Justice Michael Hyman wrote the panel’s opinion on the appeal, filed June 4. Justices Terrence Lavin and Aurelia Pucinski concurred.


Illinois Appellate Justice Michael Hyman   Illinoiscourts.gov

The panel cited Steck’s testimony about his services, during which he said “I was asked — asked to represent both Beckstedt and When 2 Trade by a third party, and I would say that I would [sic] I have received from that third party is intangibles, not any money, property, or any other tangible consideration. … I was told not to reveal his identity. It was given to me in confidence and in addition, he is a client of mine and, therefore, I believe that the attorney-client privilege would have to be waived in order for me to answer that question.”

During oral arguments, the panel noted, Steck repeatedly said the client’s identity isn’t subject to discovery because it’s irrelevant to the direct matter of the citation hearings. But during appeal, the panel said, Steck focused solely on attorney-client privilege and confidentiality rules.

“Generally, the privilege does not protect a client’s identity,” Hyman wrote, unless the revelation would substantially prejudice a client or if protection is a matter of public interest. “Steck’s argument suffers at the outset because he has misapprehended his burden.”

While allowing for Steck’s position a plaintiff has the burden of showing someone possesses the information they want forcibly released, he said in this case the plaintiffs are hampered in meeting that bar by being shielded from the client’s identity.
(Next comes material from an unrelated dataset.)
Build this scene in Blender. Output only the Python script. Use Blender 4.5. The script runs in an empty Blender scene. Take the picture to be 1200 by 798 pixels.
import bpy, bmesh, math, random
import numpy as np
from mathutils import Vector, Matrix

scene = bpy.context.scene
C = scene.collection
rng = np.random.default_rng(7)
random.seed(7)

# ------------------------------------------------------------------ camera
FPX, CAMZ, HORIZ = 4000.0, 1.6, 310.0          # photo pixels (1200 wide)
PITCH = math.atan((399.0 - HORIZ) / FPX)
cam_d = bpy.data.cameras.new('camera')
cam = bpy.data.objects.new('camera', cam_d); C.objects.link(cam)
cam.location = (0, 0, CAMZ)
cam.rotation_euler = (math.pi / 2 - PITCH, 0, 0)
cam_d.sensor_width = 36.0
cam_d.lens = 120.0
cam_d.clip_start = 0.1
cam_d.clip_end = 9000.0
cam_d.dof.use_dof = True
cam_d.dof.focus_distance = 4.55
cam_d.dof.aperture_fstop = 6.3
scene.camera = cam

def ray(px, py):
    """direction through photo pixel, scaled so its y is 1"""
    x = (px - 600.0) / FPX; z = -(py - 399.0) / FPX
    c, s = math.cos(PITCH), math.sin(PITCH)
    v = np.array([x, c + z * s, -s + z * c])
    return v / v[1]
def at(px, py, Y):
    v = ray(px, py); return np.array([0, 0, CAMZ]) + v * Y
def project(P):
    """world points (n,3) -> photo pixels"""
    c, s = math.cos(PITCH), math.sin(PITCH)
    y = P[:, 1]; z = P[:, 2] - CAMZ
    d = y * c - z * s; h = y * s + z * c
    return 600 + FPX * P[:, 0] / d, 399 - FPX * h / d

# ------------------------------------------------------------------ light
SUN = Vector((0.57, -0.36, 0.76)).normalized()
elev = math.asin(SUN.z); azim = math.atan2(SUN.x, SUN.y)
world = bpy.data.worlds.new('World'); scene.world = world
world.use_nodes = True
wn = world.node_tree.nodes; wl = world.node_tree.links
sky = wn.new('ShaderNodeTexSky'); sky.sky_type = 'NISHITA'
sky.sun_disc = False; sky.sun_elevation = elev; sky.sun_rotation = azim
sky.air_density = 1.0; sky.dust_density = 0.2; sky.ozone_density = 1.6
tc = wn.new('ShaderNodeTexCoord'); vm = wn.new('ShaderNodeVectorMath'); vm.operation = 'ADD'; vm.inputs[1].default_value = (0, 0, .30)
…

“Steck’s assertion of privilege as to his client’s identity has cut off the litigation before questions about plaintiffs’ evidentiary basis could even be asked,” Hyman wrote. “Steck inserted the issue of attorney-client privilege into this case, and as the proponent of the privilege, he must show its application.”

The panel said the plaintiffs have only one reason to know the identity of whomever is compensating Steck for representing the debtors, even if he is only receiving goodwill in terms of the other work for which the client pays — to determine whether that party has access to the debtors’ assets. Further, the panel found “it is at least conceivable” there is a financial relationship between the debtors and the third party.

Hyman further wrote Steck didn’t sufficiently argue revealing his client’s identity would cause substantial prejudice or negatively affect public interest, writing “Steck, as the party who bears the burden of establishing the privilege, must rely on facts and not his imagination.” The panel said “Steck’s lack of any factual support” defeated his intent to use either protection.

After also finding the Illinois Rules of Professional Conduct allow courts to compel disclosure, the panel remanded the issue for further proceedings.